There are, it seems to me, some shockingly self-interested, patronising and ill-considered views regarding holiday rentals. They are held by those who can see no harm from unfettered development and availability. Holiday rentals are a part of the future, they give the hoteliers a run for their money, they generate greater revenues for certain business sectors. Agreed, albeit that they are the past as well as the future; holiday rentals in one form or another have always existed in the tourism environment.

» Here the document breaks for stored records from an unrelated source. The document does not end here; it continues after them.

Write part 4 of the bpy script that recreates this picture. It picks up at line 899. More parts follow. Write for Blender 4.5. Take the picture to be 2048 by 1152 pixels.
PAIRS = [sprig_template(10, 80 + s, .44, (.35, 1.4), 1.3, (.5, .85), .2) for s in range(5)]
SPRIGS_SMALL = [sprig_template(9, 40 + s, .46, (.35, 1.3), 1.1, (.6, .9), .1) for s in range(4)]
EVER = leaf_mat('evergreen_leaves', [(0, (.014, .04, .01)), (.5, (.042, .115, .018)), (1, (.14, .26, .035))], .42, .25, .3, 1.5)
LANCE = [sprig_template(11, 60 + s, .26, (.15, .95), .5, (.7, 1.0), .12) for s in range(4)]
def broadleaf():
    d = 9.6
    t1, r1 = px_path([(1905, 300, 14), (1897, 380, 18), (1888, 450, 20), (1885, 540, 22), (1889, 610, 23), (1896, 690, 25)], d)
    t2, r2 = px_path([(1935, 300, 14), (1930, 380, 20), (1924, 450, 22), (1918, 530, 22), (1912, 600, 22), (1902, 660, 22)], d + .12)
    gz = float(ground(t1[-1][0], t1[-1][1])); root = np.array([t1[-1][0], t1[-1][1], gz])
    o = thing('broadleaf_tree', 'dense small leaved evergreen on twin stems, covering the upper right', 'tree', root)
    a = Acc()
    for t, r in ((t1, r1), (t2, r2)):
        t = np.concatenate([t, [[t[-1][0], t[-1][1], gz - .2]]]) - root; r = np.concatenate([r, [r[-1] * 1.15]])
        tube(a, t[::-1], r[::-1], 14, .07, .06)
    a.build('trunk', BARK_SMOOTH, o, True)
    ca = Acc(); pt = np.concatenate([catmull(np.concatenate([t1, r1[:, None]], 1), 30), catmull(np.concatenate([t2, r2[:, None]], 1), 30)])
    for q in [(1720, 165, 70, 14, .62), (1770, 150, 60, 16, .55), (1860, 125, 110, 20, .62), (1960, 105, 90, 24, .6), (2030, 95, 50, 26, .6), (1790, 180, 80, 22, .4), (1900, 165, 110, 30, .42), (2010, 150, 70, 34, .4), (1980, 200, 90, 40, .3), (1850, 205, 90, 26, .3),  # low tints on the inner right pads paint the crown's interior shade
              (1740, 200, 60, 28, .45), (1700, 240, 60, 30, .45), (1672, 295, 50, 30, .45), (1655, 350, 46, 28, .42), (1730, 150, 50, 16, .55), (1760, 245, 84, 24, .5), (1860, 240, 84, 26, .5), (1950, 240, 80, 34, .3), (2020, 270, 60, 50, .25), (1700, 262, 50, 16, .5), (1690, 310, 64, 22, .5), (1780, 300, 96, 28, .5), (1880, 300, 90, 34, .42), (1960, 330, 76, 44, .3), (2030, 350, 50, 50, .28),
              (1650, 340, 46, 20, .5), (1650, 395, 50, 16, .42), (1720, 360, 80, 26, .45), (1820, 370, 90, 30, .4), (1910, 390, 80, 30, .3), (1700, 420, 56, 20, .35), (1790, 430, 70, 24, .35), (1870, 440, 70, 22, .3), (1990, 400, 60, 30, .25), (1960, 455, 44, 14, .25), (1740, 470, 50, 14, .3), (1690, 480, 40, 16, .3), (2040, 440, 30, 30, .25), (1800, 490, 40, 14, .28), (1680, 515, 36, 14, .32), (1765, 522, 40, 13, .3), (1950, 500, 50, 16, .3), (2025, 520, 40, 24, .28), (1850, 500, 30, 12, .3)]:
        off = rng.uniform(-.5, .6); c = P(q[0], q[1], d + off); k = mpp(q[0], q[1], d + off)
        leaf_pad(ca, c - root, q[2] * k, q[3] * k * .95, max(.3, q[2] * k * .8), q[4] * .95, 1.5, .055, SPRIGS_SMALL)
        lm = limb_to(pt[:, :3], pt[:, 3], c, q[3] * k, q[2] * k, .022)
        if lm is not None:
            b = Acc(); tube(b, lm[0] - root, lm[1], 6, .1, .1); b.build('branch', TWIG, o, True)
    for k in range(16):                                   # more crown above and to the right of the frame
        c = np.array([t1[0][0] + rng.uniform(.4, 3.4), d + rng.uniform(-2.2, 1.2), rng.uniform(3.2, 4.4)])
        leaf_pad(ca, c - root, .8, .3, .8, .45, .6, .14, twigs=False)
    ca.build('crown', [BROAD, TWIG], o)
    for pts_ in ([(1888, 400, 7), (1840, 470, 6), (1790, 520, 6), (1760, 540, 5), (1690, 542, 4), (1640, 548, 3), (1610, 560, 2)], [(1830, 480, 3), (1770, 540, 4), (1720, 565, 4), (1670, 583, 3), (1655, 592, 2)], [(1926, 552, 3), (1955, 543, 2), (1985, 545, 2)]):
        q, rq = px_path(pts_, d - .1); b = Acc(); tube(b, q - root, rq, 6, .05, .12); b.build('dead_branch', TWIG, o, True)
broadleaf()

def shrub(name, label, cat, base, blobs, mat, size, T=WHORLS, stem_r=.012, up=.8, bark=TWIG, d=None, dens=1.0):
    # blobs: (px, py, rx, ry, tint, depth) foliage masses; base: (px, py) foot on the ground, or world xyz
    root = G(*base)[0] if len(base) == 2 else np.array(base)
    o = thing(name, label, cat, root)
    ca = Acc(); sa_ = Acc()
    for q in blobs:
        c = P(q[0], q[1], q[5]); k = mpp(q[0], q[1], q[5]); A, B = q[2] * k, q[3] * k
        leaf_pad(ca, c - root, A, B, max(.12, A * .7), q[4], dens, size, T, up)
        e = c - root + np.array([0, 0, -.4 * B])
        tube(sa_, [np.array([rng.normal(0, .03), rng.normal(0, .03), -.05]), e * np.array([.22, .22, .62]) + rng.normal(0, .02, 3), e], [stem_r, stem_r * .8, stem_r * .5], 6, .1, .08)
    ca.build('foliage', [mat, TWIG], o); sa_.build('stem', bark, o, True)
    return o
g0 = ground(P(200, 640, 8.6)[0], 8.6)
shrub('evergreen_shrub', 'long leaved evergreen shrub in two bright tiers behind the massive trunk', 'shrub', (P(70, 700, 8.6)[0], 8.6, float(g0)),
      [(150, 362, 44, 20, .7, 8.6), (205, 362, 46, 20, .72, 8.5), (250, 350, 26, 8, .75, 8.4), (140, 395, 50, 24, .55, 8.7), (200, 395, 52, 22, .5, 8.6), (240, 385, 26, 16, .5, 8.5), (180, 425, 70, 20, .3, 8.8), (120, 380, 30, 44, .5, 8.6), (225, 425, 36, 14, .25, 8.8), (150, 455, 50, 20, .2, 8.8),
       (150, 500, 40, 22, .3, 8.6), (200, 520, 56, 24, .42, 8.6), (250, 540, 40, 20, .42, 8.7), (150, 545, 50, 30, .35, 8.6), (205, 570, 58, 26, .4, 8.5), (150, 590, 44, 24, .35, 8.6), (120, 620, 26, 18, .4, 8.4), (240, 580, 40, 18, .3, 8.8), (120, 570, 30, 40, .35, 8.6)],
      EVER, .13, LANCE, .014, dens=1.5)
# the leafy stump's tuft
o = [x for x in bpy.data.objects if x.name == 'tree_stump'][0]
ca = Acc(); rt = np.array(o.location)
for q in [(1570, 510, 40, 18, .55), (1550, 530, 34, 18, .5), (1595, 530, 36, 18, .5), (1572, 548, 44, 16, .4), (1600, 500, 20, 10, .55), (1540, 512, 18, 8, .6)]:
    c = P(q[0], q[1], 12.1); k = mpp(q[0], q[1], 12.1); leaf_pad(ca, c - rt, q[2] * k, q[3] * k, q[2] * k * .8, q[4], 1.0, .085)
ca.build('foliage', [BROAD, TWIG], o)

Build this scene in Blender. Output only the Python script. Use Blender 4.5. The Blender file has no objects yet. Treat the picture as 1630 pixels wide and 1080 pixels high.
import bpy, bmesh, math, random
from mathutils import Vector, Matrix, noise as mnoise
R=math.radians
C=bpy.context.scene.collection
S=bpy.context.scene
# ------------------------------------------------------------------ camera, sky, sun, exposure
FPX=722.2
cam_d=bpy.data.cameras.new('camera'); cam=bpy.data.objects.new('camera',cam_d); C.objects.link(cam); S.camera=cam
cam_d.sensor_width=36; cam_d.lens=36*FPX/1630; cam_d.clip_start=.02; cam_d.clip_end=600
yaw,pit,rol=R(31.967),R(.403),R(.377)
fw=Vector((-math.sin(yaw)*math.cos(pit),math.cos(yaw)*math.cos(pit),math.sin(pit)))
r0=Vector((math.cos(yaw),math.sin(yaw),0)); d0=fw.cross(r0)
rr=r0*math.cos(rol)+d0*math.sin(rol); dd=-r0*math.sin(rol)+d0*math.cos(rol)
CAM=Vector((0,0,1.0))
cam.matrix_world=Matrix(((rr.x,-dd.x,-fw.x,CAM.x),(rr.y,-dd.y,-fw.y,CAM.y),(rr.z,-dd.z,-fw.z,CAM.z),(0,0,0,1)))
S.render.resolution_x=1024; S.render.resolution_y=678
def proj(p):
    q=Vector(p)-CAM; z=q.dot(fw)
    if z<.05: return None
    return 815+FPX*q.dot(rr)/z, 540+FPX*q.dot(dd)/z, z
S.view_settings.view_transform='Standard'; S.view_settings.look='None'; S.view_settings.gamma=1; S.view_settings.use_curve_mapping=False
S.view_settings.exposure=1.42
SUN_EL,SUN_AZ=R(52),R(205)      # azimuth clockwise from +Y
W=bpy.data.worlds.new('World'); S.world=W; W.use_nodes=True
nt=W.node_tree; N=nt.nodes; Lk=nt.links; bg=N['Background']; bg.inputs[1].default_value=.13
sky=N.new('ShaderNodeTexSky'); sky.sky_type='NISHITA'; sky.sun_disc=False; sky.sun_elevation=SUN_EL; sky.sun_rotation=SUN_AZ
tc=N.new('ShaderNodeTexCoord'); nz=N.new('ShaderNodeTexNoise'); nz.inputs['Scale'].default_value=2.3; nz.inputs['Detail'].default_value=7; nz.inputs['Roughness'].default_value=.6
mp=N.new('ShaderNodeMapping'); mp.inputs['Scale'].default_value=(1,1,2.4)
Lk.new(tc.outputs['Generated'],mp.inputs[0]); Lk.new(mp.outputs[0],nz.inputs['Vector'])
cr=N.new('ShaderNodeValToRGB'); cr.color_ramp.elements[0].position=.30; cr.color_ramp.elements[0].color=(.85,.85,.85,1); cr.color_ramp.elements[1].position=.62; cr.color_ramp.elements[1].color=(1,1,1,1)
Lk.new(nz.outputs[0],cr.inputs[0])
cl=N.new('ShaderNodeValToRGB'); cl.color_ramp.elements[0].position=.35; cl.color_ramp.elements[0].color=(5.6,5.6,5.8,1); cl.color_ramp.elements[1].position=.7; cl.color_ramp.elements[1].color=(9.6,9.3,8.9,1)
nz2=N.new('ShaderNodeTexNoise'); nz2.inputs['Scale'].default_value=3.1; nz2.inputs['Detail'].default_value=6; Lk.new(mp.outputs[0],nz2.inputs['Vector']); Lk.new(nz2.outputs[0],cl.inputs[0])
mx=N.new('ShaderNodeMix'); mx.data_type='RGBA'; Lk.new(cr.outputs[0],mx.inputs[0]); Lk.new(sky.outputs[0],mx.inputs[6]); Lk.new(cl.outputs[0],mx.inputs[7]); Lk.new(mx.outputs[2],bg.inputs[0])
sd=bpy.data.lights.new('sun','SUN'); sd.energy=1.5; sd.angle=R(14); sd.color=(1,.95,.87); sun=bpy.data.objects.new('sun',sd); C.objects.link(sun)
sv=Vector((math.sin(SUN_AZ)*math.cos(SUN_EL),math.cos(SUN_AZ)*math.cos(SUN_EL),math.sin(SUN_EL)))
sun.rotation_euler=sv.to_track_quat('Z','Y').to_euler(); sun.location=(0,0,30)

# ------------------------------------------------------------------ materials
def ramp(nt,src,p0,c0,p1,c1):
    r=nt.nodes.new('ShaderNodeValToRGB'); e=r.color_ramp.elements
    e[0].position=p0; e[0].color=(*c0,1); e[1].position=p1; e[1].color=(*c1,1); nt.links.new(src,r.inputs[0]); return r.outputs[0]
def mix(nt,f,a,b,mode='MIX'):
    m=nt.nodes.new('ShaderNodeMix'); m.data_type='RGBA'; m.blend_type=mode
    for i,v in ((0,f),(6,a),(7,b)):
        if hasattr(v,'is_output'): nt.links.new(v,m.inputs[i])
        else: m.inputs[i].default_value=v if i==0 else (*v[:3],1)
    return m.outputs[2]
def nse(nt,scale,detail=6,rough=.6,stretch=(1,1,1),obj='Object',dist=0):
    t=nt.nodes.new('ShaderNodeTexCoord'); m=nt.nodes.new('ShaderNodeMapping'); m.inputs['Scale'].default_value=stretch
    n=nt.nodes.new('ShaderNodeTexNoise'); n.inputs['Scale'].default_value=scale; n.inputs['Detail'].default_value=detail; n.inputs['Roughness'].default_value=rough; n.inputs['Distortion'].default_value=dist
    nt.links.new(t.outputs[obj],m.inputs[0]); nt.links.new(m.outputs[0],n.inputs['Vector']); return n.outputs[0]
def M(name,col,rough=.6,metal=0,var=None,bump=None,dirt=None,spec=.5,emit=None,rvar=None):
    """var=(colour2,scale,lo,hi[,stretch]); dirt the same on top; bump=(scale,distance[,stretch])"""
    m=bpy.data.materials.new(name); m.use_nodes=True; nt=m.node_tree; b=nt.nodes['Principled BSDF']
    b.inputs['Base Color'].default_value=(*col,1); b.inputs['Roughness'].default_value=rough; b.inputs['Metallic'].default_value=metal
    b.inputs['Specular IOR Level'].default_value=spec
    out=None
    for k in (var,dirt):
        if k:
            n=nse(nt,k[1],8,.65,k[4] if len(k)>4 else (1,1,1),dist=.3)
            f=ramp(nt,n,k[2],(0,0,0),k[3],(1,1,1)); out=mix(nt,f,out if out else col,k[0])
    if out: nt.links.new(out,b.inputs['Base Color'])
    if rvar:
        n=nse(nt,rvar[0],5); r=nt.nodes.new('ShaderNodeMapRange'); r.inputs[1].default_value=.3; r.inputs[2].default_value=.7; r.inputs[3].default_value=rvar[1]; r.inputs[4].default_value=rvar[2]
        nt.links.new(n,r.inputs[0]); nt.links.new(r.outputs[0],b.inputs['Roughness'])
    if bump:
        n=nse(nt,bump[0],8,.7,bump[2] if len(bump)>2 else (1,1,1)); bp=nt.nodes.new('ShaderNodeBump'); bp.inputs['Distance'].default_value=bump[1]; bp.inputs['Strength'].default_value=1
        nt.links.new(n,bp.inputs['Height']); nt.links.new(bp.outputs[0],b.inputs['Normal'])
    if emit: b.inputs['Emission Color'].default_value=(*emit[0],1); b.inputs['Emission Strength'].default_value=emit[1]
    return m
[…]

But what is being experienced is a new form of touristic colonialism. If the development of resorts was principally a hotelier (and tour operator and bank) colonialism, both home-bred and foreign, then the current frenzy for rentals is a different wave, with the colonialists still a mixture of local and foreign. The owner of one or two properties is not really the issue; it is the speculative business and property acquirer which is. Nevertheless, and regardless of who the owner is, the frenzy is such that a wholesale distortion of the property market is being facilitated, leading to that supplementary question.

Colonialism implies some form of self-appointed interest, giving rise to a patronising view, similar to that which existed back in the sixties, that Mallorca should just be grateful for all these properties being available to tourists. That's one view. There is another which has it that workers can commute. So what if they have to, for example, live in Inca and travel to Alcudia each day? So what? Why the hell should they have to? The fact that people have to commute fair distances in places other than Mallorca is no argument. We're talking here not there. Moreover, we are also talking workers who aren't paid handsomely and who need to fork out more of their meagre salaries in order to travel on top of rents that are creeping up away from the resorts, a further consequence of the frenzy.

There was a time, and not so long ago, when I was in favour of pretty liberal regulations and when I sided with the view that the hoteliers shouldn't have things all their own way. This favouring still exists because it is only fair that an owner should at least have the option of how he or she chooses to rent out and also because there can be little question as to a benefit for the complementary sector, much though the likes of Exceltur (members of which include leading Mallorcan hoteliers) come up with reports suggesting that it is hotel guests who spend more on restaurants, etc.

What has changed my opinion is the frenzy, with Airbnb and others whipping it up and hiding behind the disingenuous argument that they are simply intermediaries. What? We're trading in holiday rentals? Not us, guv. What started out as a great idea now sucks.

The Gadeso survey reveals that just 29% of those surveyed are in favour of holiday rentals. There is a difference between Palma and the resorts. The greater opposition is in the city, which echoes a Gadeso finding about so-called saturation: it is felt more acutely in Palma than in the resorts. When it comes to type of property, irrespective of Palma or elsewhere, only 23% support apartment rentals.

The greatest drawback, according to the survey (59%), is access to housing for residents and workers. Half of the respondents consider that rentals are creating speculation and "gentrification", a word which has crept into the tourism lexicon in recent years. On the other hand, 47% believe that holiday rentals provide an important role in many families' finances. Which is true, but then ordinary families tend not to have whole portfolios of properties.

But it is ordinary families who might end up the victims of the frenzy. So much depends on how the government's regulations are finally worked up, on how zoning is determined, on how rigorously the tourism ministry and tax authorities then enforce regulations. And tax, now there's a thing. Gadeso found that 73% believed that obligation to pay tax should be the principal requirement for holiday rentals. Only 73%?